2007 Results, Analysis, and Betting Applications

Well, since starting back in week 12, I'd say I've gotten some pretty good results. Now before everyone starts yelling at me, I'll preempt it by saying that yes, I know it was only a quarter of the season, and yes, I know that for the spread and o/u it was only a few games. At this point the results may be statistically inconclusive, but it's a start. I worked with what was available- the program was 'completed' in time for week 12. Up until the playoffs, changes were being made to achieve a greater degree of realism. Those changes in no way affected either team exclusively, they affected both teams in exactly the same way.

The results for the playoffs and Super Bowl:

Wins: 4-7 36.4%
Spread: 5-2 71.4%
O/U: 6-1 85.7%

The Law of Any Given Sunday proved too much for me. Though you can't argue with a spread/ o/u combined win percentage of 78.6%


The results for the 2007 regular season, weeks 12 through 16:

Straight-up Wins	% Range	Games	Wins	Win %
	50-59	34	21	61.8%
	60-69	29	19	65.5%
	70-79	14	11	78.6%
	80-89	3	3	100.0%
	90-100	0	0	0.0%
	Total	80	54	67.5%

This is a graph of the above table. It shows the astonishing correlation between the predicted percentages and the real win percentages. The x-axis shows the different % Ranges- like in the tables. The y-axis is the win percentage. So the predicted range 50-59% has a real win percentage of 61.8%. The straight, dark line shows what would happen if all of the teams won exactly as they were supposed to, according to my predicted percentage. Lets say I pick 100 teams to win, and they all fall in 50-59. If my system was perfect, about 55% of those teams would actually win. Since the green line (what actually happened) is so similar to the black line, we're able to conservatively assume that the predicted percentage to win is the same as the real percentage of a straight up win.

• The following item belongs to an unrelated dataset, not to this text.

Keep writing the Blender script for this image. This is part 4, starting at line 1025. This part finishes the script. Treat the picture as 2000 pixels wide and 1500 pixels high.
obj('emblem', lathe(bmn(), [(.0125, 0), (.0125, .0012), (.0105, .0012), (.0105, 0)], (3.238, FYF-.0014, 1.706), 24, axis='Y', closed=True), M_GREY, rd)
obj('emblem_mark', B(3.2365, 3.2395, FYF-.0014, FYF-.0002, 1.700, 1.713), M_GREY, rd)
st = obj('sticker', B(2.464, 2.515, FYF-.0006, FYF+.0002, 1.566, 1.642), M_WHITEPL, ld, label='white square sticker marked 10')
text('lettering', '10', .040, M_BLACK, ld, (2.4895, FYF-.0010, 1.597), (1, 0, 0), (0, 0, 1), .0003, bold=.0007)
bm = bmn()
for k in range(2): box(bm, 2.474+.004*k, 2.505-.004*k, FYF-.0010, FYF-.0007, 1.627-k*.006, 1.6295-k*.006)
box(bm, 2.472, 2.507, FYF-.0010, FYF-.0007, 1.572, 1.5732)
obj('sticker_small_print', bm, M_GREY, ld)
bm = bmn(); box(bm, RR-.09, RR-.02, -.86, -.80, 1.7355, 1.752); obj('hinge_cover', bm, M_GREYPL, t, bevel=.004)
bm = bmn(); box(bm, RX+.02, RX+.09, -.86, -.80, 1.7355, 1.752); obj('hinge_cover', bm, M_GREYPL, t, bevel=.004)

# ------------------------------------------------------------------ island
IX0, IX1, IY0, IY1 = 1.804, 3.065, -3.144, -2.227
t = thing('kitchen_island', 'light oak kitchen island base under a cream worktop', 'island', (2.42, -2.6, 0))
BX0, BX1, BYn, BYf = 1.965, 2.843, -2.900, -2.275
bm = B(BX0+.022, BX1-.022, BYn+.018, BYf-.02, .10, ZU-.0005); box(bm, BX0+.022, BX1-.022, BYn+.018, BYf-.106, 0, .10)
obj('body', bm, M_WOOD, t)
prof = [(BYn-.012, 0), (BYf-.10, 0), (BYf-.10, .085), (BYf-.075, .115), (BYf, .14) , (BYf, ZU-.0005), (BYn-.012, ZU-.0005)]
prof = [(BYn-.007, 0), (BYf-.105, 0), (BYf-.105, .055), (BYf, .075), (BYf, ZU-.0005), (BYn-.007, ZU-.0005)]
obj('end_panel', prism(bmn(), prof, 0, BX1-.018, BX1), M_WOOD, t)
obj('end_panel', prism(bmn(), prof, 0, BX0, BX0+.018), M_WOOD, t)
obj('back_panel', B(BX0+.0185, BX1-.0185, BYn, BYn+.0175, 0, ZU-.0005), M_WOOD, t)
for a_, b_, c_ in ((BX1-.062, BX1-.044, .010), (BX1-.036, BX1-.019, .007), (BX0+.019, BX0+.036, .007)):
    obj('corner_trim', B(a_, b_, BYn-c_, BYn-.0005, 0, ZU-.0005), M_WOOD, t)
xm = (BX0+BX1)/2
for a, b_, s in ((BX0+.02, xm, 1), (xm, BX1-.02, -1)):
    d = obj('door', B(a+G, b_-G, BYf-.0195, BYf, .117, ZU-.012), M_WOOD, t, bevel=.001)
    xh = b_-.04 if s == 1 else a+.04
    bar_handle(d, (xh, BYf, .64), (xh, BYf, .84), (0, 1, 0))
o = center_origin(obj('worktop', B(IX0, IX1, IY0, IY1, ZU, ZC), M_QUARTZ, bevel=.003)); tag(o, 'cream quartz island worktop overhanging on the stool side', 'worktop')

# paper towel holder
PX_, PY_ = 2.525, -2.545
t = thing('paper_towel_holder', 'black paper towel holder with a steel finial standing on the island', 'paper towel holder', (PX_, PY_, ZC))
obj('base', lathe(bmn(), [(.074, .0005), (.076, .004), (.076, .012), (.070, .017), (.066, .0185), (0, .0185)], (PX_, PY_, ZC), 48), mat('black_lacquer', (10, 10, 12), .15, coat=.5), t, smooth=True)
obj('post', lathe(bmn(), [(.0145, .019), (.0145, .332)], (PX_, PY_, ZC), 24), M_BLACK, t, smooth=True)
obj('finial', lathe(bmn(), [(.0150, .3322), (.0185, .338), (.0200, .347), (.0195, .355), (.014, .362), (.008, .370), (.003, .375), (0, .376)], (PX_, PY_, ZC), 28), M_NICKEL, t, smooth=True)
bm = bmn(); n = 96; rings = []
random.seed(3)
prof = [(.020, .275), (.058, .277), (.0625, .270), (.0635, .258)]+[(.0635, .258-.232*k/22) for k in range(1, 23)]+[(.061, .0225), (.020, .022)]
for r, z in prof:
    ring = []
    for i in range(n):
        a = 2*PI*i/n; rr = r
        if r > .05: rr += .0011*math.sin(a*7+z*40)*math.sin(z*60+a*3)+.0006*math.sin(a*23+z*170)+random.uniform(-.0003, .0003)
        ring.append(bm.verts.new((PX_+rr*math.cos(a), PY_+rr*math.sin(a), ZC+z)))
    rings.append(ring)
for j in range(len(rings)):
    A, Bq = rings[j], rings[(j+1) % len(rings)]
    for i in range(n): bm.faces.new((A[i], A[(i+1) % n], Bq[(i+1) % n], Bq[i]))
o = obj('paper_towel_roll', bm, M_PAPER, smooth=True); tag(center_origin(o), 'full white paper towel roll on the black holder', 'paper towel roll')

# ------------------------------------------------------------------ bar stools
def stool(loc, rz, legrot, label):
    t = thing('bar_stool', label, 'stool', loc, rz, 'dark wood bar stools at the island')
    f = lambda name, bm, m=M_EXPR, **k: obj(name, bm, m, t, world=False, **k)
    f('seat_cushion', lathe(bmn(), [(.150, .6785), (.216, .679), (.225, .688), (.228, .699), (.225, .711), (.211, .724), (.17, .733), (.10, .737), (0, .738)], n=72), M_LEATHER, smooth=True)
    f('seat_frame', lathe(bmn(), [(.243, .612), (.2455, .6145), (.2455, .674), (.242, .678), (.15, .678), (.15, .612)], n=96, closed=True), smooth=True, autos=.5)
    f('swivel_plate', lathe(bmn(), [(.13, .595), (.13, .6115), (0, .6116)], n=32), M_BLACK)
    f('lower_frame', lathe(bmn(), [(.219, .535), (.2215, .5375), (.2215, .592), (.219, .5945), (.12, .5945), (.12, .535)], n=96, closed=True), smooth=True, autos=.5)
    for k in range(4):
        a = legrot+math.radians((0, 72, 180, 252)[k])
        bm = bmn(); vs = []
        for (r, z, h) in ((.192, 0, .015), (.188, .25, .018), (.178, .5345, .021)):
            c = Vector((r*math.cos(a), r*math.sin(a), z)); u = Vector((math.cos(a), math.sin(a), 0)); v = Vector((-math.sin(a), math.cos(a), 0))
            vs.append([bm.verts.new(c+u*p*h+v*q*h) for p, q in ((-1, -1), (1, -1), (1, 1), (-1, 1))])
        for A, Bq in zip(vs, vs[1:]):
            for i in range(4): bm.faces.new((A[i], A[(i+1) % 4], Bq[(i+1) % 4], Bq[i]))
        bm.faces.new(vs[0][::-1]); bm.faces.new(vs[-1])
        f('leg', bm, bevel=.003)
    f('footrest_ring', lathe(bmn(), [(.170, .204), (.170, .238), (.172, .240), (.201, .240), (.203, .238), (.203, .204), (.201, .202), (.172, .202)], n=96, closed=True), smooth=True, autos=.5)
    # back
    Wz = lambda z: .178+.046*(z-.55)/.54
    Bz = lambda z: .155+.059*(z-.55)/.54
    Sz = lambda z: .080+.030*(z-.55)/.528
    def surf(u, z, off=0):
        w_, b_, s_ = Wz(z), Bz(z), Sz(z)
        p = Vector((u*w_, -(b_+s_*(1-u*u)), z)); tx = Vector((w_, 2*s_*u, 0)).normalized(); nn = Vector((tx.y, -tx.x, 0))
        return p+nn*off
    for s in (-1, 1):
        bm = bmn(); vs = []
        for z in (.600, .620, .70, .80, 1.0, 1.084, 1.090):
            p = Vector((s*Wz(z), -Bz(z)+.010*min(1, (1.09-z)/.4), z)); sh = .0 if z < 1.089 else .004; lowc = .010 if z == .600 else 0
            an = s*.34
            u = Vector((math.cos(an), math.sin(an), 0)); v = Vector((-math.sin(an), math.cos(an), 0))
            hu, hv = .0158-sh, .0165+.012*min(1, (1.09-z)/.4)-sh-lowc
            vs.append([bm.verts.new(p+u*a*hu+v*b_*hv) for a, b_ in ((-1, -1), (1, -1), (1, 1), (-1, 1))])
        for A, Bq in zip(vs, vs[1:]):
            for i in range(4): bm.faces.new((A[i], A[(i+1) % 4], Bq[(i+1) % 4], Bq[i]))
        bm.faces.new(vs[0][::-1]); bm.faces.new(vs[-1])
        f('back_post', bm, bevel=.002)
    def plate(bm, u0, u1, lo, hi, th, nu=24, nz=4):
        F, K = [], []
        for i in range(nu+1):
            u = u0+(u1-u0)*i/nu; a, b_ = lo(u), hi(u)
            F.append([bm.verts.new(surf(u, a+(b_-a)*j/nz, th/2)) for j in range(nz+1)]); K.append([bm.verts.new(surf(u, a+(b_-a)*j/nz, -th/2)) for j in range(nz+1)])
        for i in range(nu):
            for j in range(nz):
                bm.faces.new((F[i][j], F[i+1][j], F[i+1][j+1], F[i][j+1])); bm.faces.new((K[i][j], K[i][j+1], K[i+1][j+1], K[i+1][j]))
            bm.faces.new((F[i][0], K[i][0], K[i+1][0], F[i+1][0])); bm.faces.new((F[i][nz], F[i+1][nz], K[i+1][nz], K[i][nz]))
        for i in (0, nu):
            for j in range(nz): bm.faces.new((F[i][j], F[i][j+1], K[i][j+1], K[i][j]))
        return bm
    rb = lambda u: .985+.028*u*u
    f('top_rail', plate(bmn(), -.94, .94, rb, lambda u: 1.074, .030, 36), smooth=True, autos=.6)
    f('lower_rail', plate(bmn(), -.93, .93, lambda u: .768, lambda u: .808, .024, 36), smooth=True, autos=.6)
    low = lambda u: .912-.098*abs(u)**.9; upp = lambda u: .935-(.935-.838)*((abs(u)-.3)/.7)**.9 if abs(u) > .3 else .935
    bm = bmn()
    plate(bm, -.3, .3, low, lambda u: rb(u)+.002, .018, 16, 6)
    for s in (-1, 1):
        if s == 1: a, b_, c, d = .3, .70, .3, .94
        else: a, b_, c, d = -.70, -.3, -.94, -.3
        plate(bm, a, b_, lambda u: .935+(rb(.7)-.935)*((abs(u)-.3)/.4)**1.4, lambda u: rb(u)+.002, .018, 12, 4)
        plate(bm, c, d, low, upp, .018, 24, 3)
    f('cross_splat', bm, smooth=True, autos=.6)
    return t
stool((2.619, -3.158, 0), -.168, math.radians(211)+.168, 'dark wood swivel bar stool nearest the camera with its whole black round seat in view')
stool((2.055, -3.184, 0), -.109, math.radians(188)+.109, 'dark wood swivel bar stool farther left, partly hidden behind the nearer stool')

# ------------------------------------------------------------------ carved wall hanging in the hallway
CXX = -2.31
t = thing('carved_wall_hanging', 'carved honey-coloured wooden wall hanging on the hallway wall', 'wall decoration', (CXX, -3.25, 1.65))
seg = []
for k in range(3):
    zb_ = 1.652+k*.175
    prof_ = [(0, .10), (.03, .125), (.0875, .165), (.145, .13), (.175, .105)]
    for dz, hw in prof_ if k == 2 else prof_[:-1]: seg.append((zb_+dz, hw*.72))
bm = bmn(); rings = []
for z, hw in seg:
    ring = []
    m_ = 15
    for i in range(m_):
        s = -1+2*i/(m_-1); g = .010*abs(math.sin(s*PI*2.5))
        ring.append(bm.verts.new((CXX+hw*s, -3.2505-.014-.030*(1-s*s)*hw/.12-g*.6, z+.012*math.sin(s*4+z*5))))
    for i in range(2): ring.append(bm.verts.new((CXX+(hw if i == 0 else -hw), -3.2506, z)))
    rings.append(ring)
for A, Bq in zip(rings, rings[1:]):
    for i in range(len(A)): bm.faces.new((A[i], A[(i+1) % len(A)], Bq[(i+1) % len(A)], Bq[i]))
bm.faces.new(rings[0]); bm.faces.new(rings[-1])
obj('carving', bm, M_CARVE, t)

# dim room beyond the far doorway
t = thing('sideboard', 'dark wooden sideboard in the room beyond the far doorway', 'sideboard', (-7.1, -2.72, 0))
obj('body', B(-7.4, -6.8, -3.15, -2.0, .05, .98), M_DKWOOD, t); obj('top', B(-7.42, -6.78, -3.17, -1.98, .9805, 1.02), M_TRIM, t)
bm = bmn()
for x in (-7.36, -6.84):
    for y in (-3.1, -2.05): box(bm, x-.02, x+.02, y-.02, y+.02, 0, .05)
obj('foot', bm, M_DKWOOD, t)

Now that we know the probability of a team winning, all of a sudden the moneyline completely opens up. Now we can look at what Vegas is offering and immediately know if it's a statistically favorable or unfavorable bet.

If you have $100 and you make 100 bets at 50% each, and each bets pays out 2:1, then after your 100 bets, you've won 50 of them. Since they pay out 2:1, you've made it back to $100, breaking even. Likewise, if you have $100 and you make 100 bets with a probability of 20%, to break even, each bet must pay 5:1. If each bet pays 4:1, you've won 20 bets, but at 4:1, you only make it back to $80, so you've lost money. At 6:1 you get up to $120. Break-even odds are neutral- in the long run you don't make money, and you don't lose money. We only make bets that are above break-even.

Let's look at the Super Bowl. The Giants were 11.5 dogs. Vegas was offering to pay out 4.25 to 1. The probability that the Giants would win- as calculated by me- was 33%. If you win 33% of your bets, each bet must pay out 3.03:1 (Break-even payout = 1/percentage in decimal form; 1/.33 = 3.03). So, since you need at least 3.03:1 odds to make an intelligent bet, you note that Vegas wants to give you 4.25. 4.25 is bigger than 3.03 so you bet on the Giants to win. And if you had bet on the Giants to win, you'd be one happy camper right now.

Note: If you bet in this manner using a reliable source of percentages, sensible money management, and patience, you'll be successful in the long run...with the moneyline! And it doesn't hurt when you're picking 68% of the games correctly... Of course this also works with the spread and o/u.